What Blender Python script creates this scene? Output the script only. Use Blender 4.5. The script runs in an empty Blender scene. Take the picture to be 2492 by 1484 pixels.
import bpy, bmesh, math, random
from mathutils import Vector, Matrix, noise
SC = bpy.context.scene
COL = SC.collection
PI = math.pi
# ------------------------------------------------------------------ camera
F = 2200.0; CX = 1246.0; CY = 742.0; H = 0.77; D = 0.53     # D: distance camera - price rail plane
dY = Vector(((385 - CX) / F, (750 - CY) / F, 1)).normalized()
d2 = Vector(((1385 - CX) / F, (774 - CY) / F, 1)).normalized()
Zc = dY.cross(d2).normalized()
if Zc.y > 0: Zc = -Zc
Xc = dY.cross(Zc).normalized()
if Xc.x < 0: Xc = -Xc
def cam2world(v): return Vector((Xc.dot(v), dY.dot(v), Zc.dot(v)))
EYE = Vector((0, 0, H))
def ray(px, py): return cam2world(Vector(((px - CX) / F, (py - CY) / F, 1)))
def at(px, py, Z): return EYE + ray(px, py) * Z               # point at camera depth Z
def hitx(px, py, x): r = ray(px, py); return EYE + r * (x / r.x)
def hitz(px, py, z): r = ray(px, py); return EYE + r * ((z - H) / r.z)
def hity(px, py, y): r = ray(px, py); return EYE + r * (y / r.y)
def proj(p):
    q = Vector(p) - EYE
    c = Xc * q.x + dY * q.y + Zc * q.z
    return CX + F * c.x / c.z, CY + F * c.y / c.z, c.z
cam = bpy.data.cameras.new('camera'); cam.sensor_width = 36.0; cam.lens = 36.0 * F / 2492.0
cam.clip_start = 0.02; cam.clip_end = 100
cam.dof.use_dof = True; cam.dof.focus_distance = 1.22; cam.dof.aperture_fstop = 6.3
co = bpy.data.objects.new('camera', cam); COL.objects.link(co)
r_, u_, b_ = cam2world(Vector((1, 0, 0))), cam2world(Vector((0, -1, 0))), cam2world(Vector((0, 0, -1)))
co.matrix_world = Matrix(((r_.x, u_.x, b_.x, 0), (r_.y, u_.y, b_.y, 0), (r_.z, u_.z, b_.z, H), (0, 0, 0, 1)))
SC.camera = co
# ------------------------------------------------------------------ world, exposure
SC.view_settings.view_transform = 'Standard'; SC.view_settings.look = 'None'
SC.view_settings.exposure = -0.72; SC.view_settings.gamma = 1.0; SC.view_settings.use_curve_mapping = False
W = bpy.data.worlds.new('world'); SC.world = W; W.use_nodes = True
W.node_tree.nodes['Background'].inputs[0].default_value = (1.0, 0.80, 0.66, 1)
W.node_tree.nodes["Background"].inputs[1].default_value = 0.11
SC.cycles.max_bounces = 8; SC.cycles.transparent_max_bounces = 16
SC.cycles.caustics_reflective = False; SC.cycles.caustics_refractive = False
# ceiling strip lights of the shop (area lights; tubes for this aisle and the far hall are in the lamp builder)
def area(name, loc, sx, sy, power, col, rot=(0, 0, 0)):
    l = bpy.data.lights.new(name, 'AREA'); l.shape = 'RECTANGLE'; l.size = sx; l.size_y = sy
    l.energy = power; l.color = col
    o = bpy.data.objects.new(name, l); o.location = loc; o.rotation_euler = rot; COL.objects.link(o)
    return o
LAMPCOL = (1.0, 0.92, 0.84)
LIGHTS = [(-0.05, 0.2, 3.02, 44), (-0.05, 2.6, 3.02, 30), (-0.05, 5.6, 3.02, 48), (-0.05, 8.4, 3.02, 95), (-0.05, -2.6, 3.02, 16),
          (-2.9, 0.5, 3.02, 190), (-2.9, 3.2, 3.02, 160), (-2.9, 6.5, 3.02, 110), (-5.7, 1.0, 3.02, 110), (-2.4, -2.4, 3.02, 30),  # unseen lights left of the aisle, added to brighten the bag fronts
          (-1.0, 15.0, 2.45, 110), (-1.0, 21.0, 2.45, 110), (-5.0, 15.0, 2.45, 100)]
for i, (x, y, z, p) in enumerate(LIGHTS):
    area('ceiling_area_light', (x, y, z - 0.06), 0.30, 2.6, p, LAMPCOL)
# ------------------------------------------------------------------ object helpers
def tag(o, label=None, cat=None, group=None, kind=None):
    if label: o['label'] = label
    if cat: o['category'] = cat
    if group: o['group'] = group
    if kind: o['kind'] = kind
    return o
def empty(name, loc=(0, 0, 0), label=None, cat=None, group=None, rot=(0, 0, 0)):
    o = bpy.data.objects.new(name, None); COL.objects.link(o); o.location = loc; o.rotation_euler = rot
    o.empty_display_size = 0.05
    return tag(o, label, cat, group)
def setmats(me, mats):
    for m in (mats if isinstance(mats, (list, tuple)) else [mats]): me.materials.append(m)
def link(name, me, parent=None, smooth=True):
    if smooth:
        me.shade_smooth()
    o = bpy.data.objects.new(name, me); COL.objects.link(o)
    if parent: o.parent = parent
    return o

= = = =

INSTRUCTIONS TO FOLLOW
Extract the full listing and reproduce each line exactly.

TASK ANSWER
What Blender Python script creates this scene? Output the script only. Use Blender 4.5. The script runs in an empty Blender scene. Take the picture to be 2492 by 1484 pixels.
import bpy, bmesh, math, random
from mathutils import Vector, Matrix, noise
SC = bpy.context.scene
COL = SC.collection
PI = math.pi
# ------------------------------------------------------------------ camera
F = 2200.0; CX = 1246.0; CY = 742.0; H = 0.77; D = 0.53     # D: distance camera - price rail plane
dY = Vector(((385 - CX) / F, (750 - CY) / F, 1)).normalized()
d2 = Vector(((1385 - CX) / F, (774 - CY) / F, 1)).normalized()
Zc = dY.cross(d2).normalized()
if Zc.y > 0: Zc = -Zc
Xc = dY.cross(Zc).normalized()
if Xc.x < 0: Xc = -Xc
def cam2world(v): return Vector((Xc.dot(v), dY.dot(v), Zc.dot(v)))
EYE = Vector((0, 0, H))
def ray(px, py): return cam2world(Vector(((px - CX) / F, (py - CY) / F, 1)))
def at(px, py, Z): return EYE + ray(px, py) * Z               # point at camera depth Z
def hitx(px, py, x): r = ray(px, py); return EYE + r * (x / r.x)
def hitz(px, py, z): r = ray(px, py); return EYE + r * ((z - H) / r.z)
def hity(px, py, y): r = ray(px, py); return EYE + r * (y / r.y)
def proj(p):
    q = Vector(p) - EYE
    c = Xc * q.x + dY * q.y + Zc * q.z
    return CX + F * c.x / c.z, CY + F * c.y / c.z, c.z
cam = bpy.data.cameras.new('camera'); cam.sensor_width = 36.0; cam.lens = 36.0 * F / 2492.0
cam.clip_start = 0.02; cam.clip_end = 100
cam.dof.use_dof = True; cam.dof.focus_distance = 1.22; cam.dof.aperture_fstop = 6.3
co = bpy.data.objects.new('camera', cam); COL.objects.link(co)
r_, u_, b_ = cam2world(Vector((1, 0, 0))), cam2world(Vector((0, -1, 0))), cam2world(Vector((0, 0, -1)))
co.matrix_world = Matrix(((r_.x, u_.x, b_.x, 0), (r_.y, u_.y, b_.y, 0), (r_.z, u_.z, b_.z, H), (0, 0, 0, 1)))
SC.camera = co
# ------------------------------------------------------------------ world, exposure
SC.view_settings.view_transform = 'Standard'; SC.view_settings.look = 'None'
SC.view_settings.exposure = -0.72; SC.view_settings.gamma = 1.0; SC.view_settings.use_curve_mapping = False
W = bpy.data.worlds.new('world'); SC.world = W; W.use_nodes = True
W.node_tree.nodes['Background'].inputs[0].default_value = (1.0, 0.80, 0.66, 1)
W.node_tree.nodes["Background"].inputs[1].default_value = 0.11
SC.cycles.max_bounces = 8; SC.cycles.transparent_max_bounces = 16
SC.cycles.caustics_reflective = False; SC.cycles.caustics_refractive = False
# ceiling strip lights of the shop (area lights; tubes for this aisle and the far hall are in the lamp builder)
def area(name, loc, sx, sy, power, col, rot=(0, 0, 0)):
    l = bpy.data.lights.new(name, 'AREA'); l.shape = 'RECTANGLE'; l.size = sx; l.size_y = sy
    l.energy = power; l.color = col
    o = bpy.data.objects.new(name, l); o.location = loc; o.rotation_euler = rot; COL.objects.link(o)
    return o
LAMPCOL = (1.0, 0.92, 0.84)
LIGHTS = [(-0.05, 0.2, 3.02, 44), (-0.05, 2.6, 3.02, 30), (-0.05, 5.6, 3.02, 48), (-0.05, 8.4, 3.02, 95), (-0.05, -2.6, 3.02, 16),
          (-2.9, 0.5, 3.02, 190), (-2.9, 3.2, 3.02, 160), (-2.9, 6.5, 3.02, 110), (-5.7, 1.0, 3.02, 110), (-2.4, -2.4, 3.02, 30),  # unseen lights left of the aisle, added to brighten the bag fronts
          (-1.0, 15.0, 2.45, 110), (-1.0, 21.0, 2.45, 110), (-5.0, 15.0, 2.45, 100)]
for i, (x, y, z, p) in enumerate(LIGHTS):
    area('ceiling_area_light', (x, y, z - 0.06), 0.30, 2.6, p, LAMPCOL)
# ------------------------------------------------------------------ object helpers
def tag(o, label=None, cat=None, group=None, kind=None):
    if label: o['label'] = label
    if cat: o['category'] = cat
    if group: o['group'] = group
    if kind: o['kind'] = kind
    return o
def empty(name, loc=(0, 0, 0), label=None, cat=None, group=None, rot=(0, 0, 0)):
    o = bpy.data.objects.new(name, None); COL.objects.link(o); o.location = loc; o.rotation_euler = rot
    o.empty_display_size = 0.05
    return tag(o, label, cat, group)
def setmats(me, mats):
    for m in (mats if isinstance(mats, (list, tuple)) else [mats]): me.materials.append(m)
def link(name, me, parent=None, smooth=True):
    if smooth:
        me.shade_smooth()
    o = bpy.data.objects.new(name, me); COL.objects.link(o)
    if parent: o.parent = parent
    return o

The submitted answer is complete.